What if it lacks DIMM slots but supports this via PCIE slots:
www.anandtech.com
Apple has not joined the CXL consortium at all. To be of practical use CXL requires PCI-e v5 . Apple is still 'stuck' on PCI-e v4 . Apple largely used PCI-e v4 in the M1 series to reduce the number of PCI-e lanes provisioned out of the SoC (more edge I/O die space to be allocated to the memory controller paths). They treated x1 PCI-e v4 == x2 PCI-e v3 as a 'feature'. CXL support has to be built into the PCI-e controller and into the internal IOMMU subsystems.
CXL was initially driven by Intel. It has broad base support now. AMD even delayed their Zen 4 Epyc solution to pick it up.

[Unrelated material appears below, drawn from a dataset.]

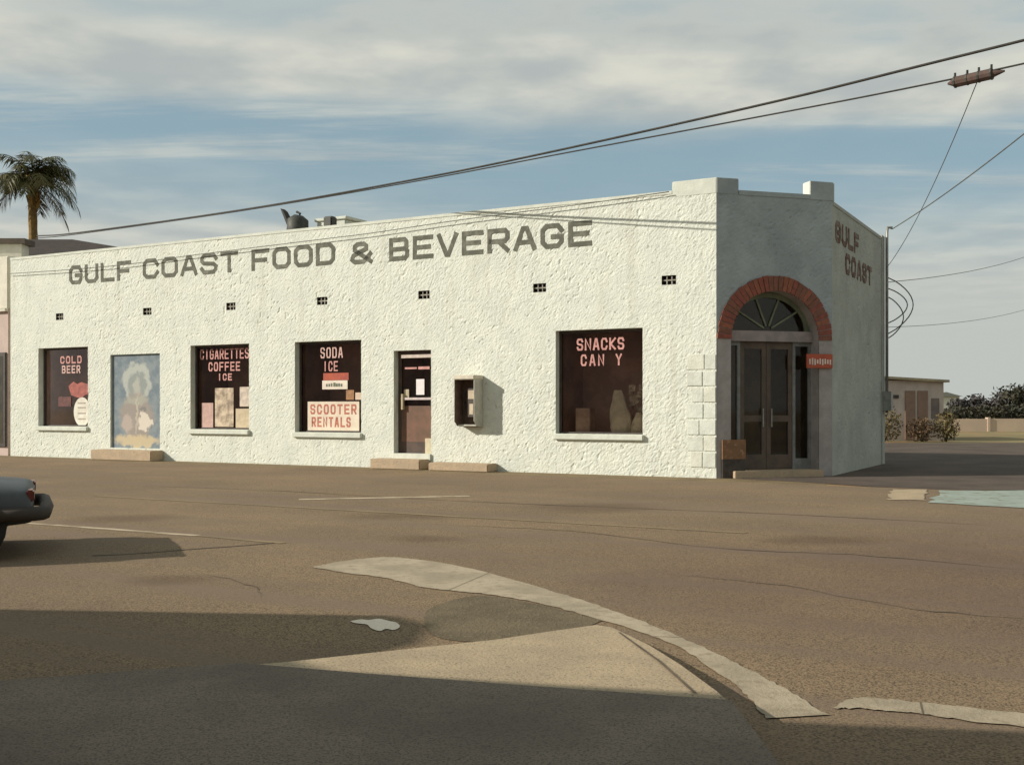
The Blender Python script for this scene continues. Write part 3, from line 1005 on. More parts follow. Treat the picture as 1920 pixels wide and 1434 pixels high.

But 2-3 years ago it wasn't as crystal clear that it was going to be as broadly supported as it is now. If Apple was not paying attention over the last couple of years and latched onto a "not invented here" attitude ( Intel stuff? Pftt. ) . CXL is not a path to better Perf/Watt. And if that is all that matters to Apple there is a pretty good chance they blew it off (even if they did some PCI-e v5 work. It isn't part of the PCI-e standard. It is another protocol the reuses the lower foundation for transport. Similar to how Apple has a "ssd-storage-PCI-e" variant they run between their SSD controller and their NAND modules. Not the same protocol but foundation circuits can just re-use relatively cheaply.).
The other issue is that CXL memory isn't really transparent. It is cache coherent , but latency sensitive apps will need to account for the NUMA impacts.
Nor is CXL memory going to be cheap. ( a significant fraction of the gotta have DIMMs slot grumbling is motivated by folks who want to buy more mature DIMMs at lower prices in the future as those who absolutely require more memory sooner. )
There is a decent chance that Apple actually views CXL as a threat to their "Unified Memory" value add. If so, they aren't really going to be highly motivated to help it mature faster and erase their advantage. If so they are gong to drag their feet as long as they can before market dynamics makes them put it in. (even though it would be helpful in getting around their RAM cap problem. ). PCI-e v5 has very extremely limited utility across the rest of their SoC line up. Probably not in a hurry to go there either. More likely to put more work into "Thunderbolt next" than that.
Apple hasn't done much with PCI-e rebar to do "more Unified Memory" stuff ( Intel , AMD , Nvidia , Microsoft have been doing more "smart memory" like things to varying degrees of success). If Apple looked at CXL and said 'we already solved the unified memory problem with our design and UltraFusion" then adoption is going to a bumpy road.